Peters listed his consulting activities as working with Orange

County school districts, testifying before Congress and working with

the Florida state government to organize a conference for parents of

disabled children. His campaign flier boasts a snapshot of him

standing next to the state’s governor, Jeb Bush.

Peters is raising three children with Sally Dashiell, a former

board member with the high school district. Though the two have been

romantically involved for 12 years, they have never officially tied

the knot.

“They say, ‘If it’s not broke don’t fix it,’ but we are really

looking at [marriage] for all of the funny reasons,” Peters said.

None of Dashiell’s and Peter’s children are attending local high

schools. They are pursuing individualized study programs.

“Kids grow at their own pace,” Peters said.

The son of a Baptist minster, Peters grew up in Connecticut and

his father was active in the civil rights movement, Peters said. He

remembered people from a wide range of religious backgrounds planning

activities in his childhood home.

“They used to work on freedom rides around the house,” he said.

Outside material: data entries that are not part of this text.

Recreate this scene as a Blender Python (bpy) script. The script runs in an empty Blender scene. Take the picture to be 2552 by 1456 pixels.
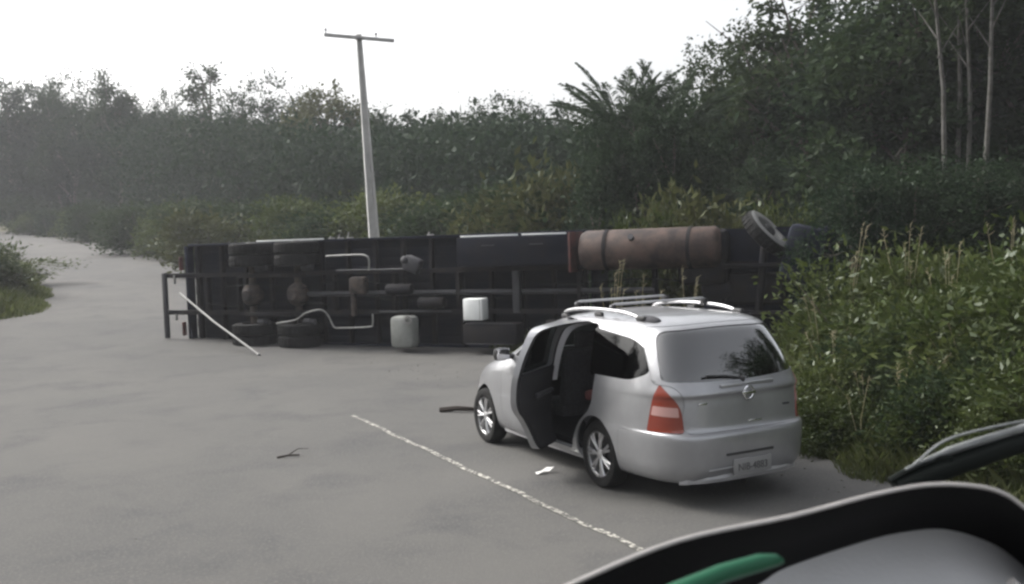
import bpy, bmesh, math, random
import numpy as np
from mathutils import Vector, Matrix, noise

SC = bpy.context.scene
COL = SC.collection
RNG = np.random.default_rng(11)
random.seed(5)
PI = math.pi

# ------------------------------------------------------------------ camera
cam_d = bpy.data.cameras.new("camera")
cam = bpy.data.objects.new("camera", cam_d)
COL.objects.link(cam)
SC.camera = cam
cam_d.sensor_width = 36.0
cam_d.lens = 36.0 * 2450.0 / 2551.0
cam_d.clip_start = 0.05
cam_d.clip_end = 4000
_p, _r = math.atan(138 / 2450), math.radians(2.0)
_f = Vector((0, math.cos(_p), -math.sin(_p)))
_u0 = Vector((0, math.sin(_p), math.cos(_p)))
_r0 = Vector((1, 0, 0))
_rt = _r0 * math.cos(_r) - _u0 * math.sin(_r)
_up = _u0 * math.cos(_r) + _r0 * math.sin(_r)
cam.matrix_world = Matrix(((_rt.x, _up.x, -_f.x, 0), (_rt.y, _up.y, -_f.y, 0), (_rt.z, _up.z, -_f.z, 2.5), (0, 0, 0, 1)))
cam_d.dof.use_dof = True
cam_d.dof.focus_distance = 9.5
cam_d.dof.aperture_fstop = 9.0

# ------------------------------------------------------------------ sky and sun
SUN_EL, SUN_AZ = math.radians(42), math.radians(-65)      # azimuth from +Y towards +X
w = bpy.data.worlds.new("World")
SC.world = w
w.use_nodes = True
nt = w.node_tree
nt.nodes.clear()
sky = nt.nodes.new("ShaderNodeTexSky")
sky.sky_type = 'NISHITA'
sky.sun_disc = False
sky.sun_elevation = SUN_EL
sky.sun_rotation = SUN_AZ
sky.air_density = 1.0
sky.dust_density = 7.0
sky.ozone_density = 1.0
hs = nt.nodes.new("ShaderNodeHueSaturation")
hs.inputs['Saturation'].default_value = 0.22
bg = nt.nodes.new("ShaderNodeBackground")
bg.inputs['Strength'].default_value = 0.15
wo = nt.nodes.new("ShaderNodeOutputWorld")
nt.links.new(sky.outputs[0], hs.inputs['Color'])
nt.links.new(hs.outputs[0], bg.inputs['Color'])
nt.links.new(bg.outputs[0], wo.inputs['Surface'])
sun_d = bpy.data.lights.new("sun", 'SUN')
sun_d.energy = 1.4
sun_d.angle = math.radians(18)
sun_d.color = (1.0, 0.96, 0.9)
sun = bpy.data.objects.new("sun", sun_d)
COL.objects.link(sun)
sdir = Vector((math.sin(SUN_AZ) * math.cos(SUN_EL), math.cos(SUN_AZ) * math.cos(SUN_EL), math.sin(SUN_EL)))
sun.rotation_euler = sdir.to_track_quat('Z', 'Y').to_euler()
sun.location = (0, 0, 60)

vs = SC.view_settings
vs.view_transform = 'Standard'
vs.look = 'None'
vs.exposure = 1.1
vs.gamma = 1.0
vs.use_curve_mapping = False
SC.render.engine = 'CYCLES'
SC.cycles.use_denoising = True
SC.cycles.max_bounces = 6
SC.cycles.transparent_max_bounces = 12
SC.cycles.volume_bounces = 1
SC.cycles.filter_width = 2.6
SC.cycles.sample_clamp_indirect = 6

# ------------------------------------------------------------------ helpers
def tag(o, label=None, cat=None, group=None, kind=None):
    if label: o['label'] = label
    if cat: o['category'] = cat
    if group: o['group'] = group
    if kind: o['kind'] = kind
    return o

def empty(name, loc=(0, 0, 0), rz=0.0, parent=None):
    o = bpy.data.objects.new(name, None)
    o.empty_display_size = 0.2
    COL.objects.link(o)
    o.location = loc
    o.rotation_euler = (0, 0, rz)
    if parent: o.parent = parent
    return o

def link(name, me, parent=None, loc=None):
    o = bpy.data.objects.new(name, me)
    COL.objects.link(o)
    if parent: o.parent = parent
    if loc is not None: o.location = loc
    return o

def copy_tree(o, parent=None):
    c = o.copy()
    COL.objects.link(c)
    c.parent = parent
    for ch in list(o.children):
        copy_tree(ch, c)
    return c

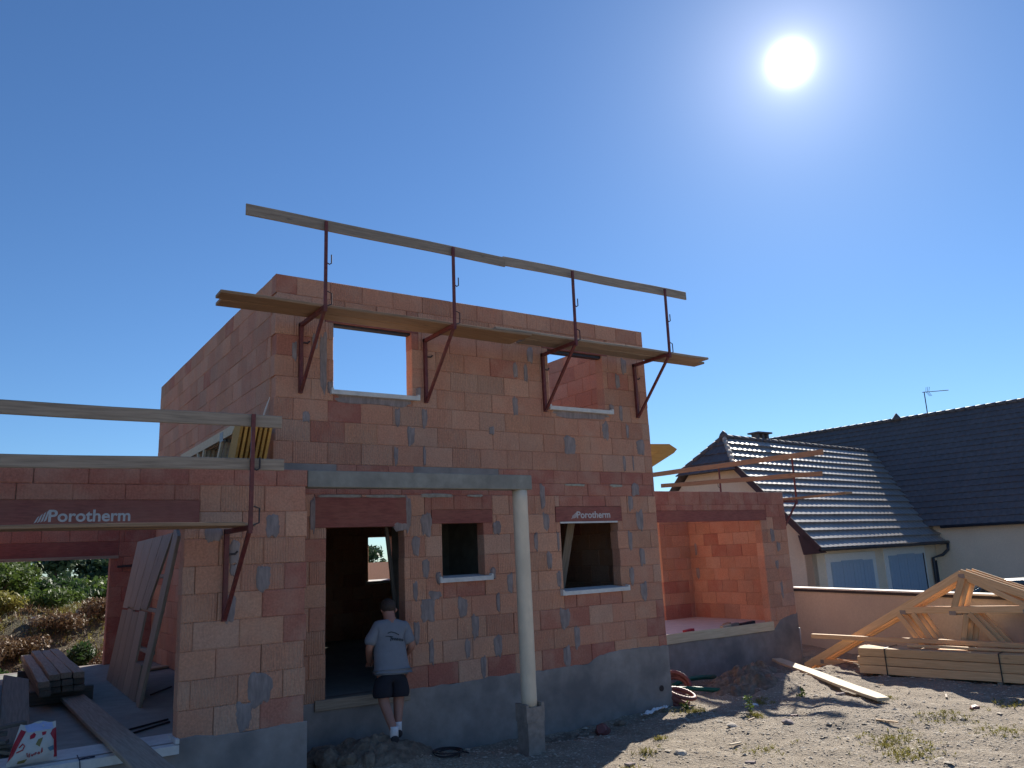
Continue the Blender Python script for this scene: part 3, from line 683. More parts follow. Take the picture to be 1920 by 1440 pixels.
# loose stones
def inside_house(x, y, e=.05):
    return (-4.6-e < x < .1+e and -1.08-e < y) or (0 < x < 6.96+e and -e < y) or (6.9 < x < 13.35+e and 2.1-e < y)
rnd = random.Random(5)
def stones(n, region, smin, smax, mb):
    x0, x1, y0, y1 = region; k = 0
    while k < n:
        x, y = rnd.uniform(x0, x1), rnd.uniform(y0, y1)
        if inside_house(x, y): k += 1; continue
        s = smin + (smax-smin)*rnd.random()**3
        z = gh(x, y) + s*.15
        a = rnd.random()*6.28; ca, sa = math.cos(a), math.sin(a)
        base = [(1, 0, 0), (0, 1, 0), (-1, 0, 0), (0, -1, 0), (.1, 0, .7), (0, .1, -.6)]
        sx_, sy_, sz_ = s*rnd.uniform(.7, 1.5), s*rnd.uniform(.6, 1.1), s*rnd.uniform(.22, .55)
        vs = []
        for bx, by, bz in base:
            bx *= sx_*rnd.uniform(.8, 1.2); by *= sy_*rnd.uniform(.8, 1.2); bz *= sz_
            vs.append((x + bx*ca - by*sa, y + bx*sa + by*ca, z + bz))
        mb.add(vs, [(0,1,4),(1,2,4),(2,3,4),(3,0,4),(1,0,5),(2,1,5),(3,2,5),(0,3,5)])
        k += 1
mb = MB()
stones(17000, (1.5, 9.5, -6.2, 0), .007, .026, mb); stones(6000, (6, 14, -5, 2.0), .008, .032, mb); stones(300, (0.8, 12, -6, 1.5), .03, .065, mb)
o = mb.build('gravel', 'stone'); tag(o, 'loose pale stones scattered over the building ground', 'gravel', kind='stuff')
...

“Talk about a great melting pot.”

Peters has run for a local school board seat every year since the

legal battles began, so far, unsuccessfully. He was a candidate for

the Ocean View board in 1994, 1996, 1998 and 2000. He ran for the

high school district’s board in 2002.

He said he started small with a “grass-roots” approach, but this

will be the year he goes all out to win.

“Not only is it grass roots, but it’s also professional, bringing

in a campaign manager, spending six times more money.” Peters said.

He anticipates spending about $48,000 on the race.